#### EXERCISE GOAL
All of the material below is to be restated word for word, apart from the pictures.

##### MATERIAL #####

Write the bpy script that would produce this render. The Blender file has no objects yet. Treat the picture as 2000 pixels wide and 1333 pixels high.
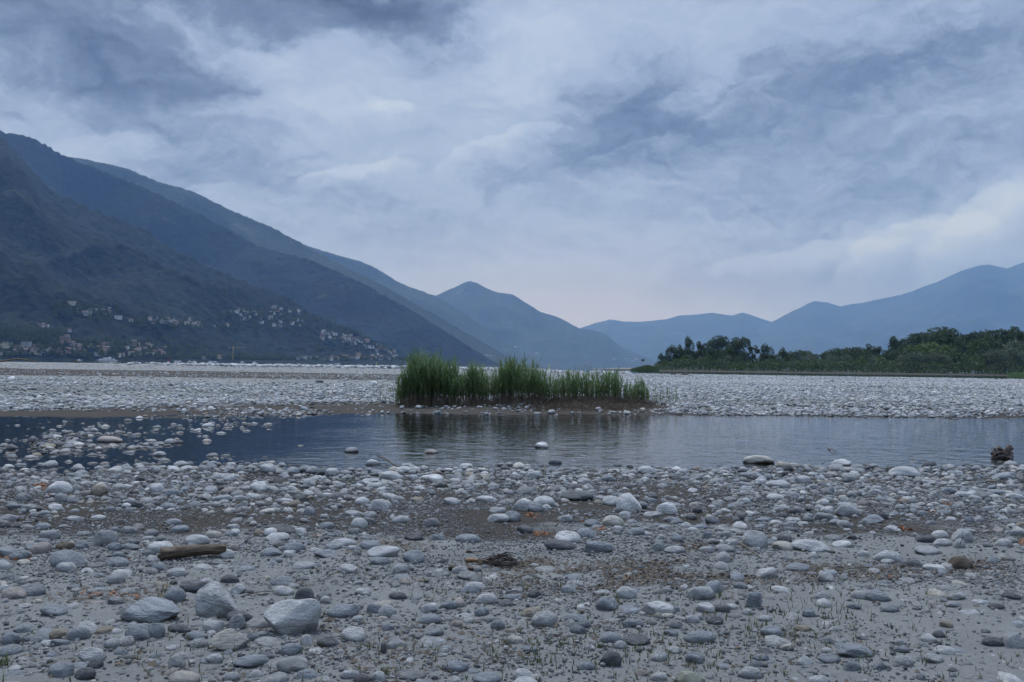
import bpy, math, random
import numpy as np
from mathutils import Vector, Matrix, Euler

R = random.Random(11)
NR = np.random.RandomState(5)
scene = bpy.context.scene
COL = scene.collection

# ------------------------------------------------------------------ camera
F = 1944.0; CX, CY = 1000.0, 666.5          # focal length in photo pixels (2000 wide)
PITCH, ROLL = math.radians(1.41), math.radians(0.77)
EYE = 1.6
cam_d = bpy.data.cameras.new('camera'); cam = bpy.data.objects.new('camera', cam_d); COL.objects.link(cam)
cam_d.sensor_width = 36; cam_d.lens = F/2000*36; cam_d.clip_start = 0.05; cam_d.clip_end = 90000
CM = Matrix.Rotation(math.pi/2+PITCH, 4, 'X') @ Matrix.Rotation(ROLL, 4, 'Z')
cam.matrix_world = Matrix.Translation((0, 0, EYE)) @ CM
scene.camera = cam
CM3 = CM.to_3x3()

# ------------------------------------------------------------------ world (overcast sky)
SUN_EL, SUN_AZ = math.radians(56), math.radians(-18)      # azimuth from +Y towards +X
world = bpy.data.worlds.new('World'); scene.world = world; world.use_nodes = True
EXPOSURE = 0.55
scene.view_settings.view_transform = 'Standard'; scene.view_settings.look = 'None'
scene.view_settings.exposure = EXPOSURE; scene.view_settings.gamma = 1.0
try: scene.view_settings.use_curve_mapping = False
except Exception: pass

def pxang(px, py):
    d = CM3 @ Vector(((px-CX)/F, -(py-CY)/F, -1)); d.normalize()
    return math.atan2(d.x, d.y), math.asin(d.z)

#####

#### ANSWER
Write the bpy script that would produce this render. The Blender file has no objects yet. Treat the picture as 2000 pixels wide and 1333 pixels high.
import bpy, math, random
import numpy as np
from mathutils import Vector, Matrix, Euler

R = random.Random(11)
NR = np.random.RandomState(5)
scene = bpy.context.scene
COL = scene.collection

# ------------------------------------------------------------------ camera
F = 1944.0; CX, CY = 1000.0, 666.5          # focal length in photo pixels (2000 wide)
PITCH, ROLL = math.radians(1.41), math.radians(0.77)
EYE = 1.6
cam_d = bpy.data.cameras.new('camera'); cam = bpy.data.objects.new('camera', cam_d); COL.objects.link(cam)
cam_d.sensor_width = 36; cam_d.lens = F/2000*36; cam_d.clip_start = 0.05; cam_d.clip_end = 90000
CM = Matrix.Rotation(math.pi/2+PITCH, 4, 'X') @ Matrix.Rotation(ROLL, 4, 'Z')
cam.matrix_world = Matrix.Translation((0, 0, EYE)) @ CM
scene.camera = cam
CM3 = CM.to_3x3()

# ------------------------------------------------------------------ world (overcast sky)
SUN_EL, SUN_AZ = math.radians(56), math.radians(-18)      # azimuth from +Y towards +X
world = bpy.data.worlds.new('World'); scene.world = world; world.use_nodes = True
EXPOSURE = 0.55
scene.view_settings.view_transform = 'Standard'; scene.view_settings.look = 'None'
scene.view_settings.exposure = EXPOSURE; scene.view_settings.gamma = 1.0
try: scene.view_settings.use_curve_mapping = False
except Exception: pass

def pxang(px, py):
    d = CM3 @ Vector(((px-CX)/F, -(py-CY)/F, -1)); d.normalize()
    return math.atan2(d.x, d.y), math.asin(d.z)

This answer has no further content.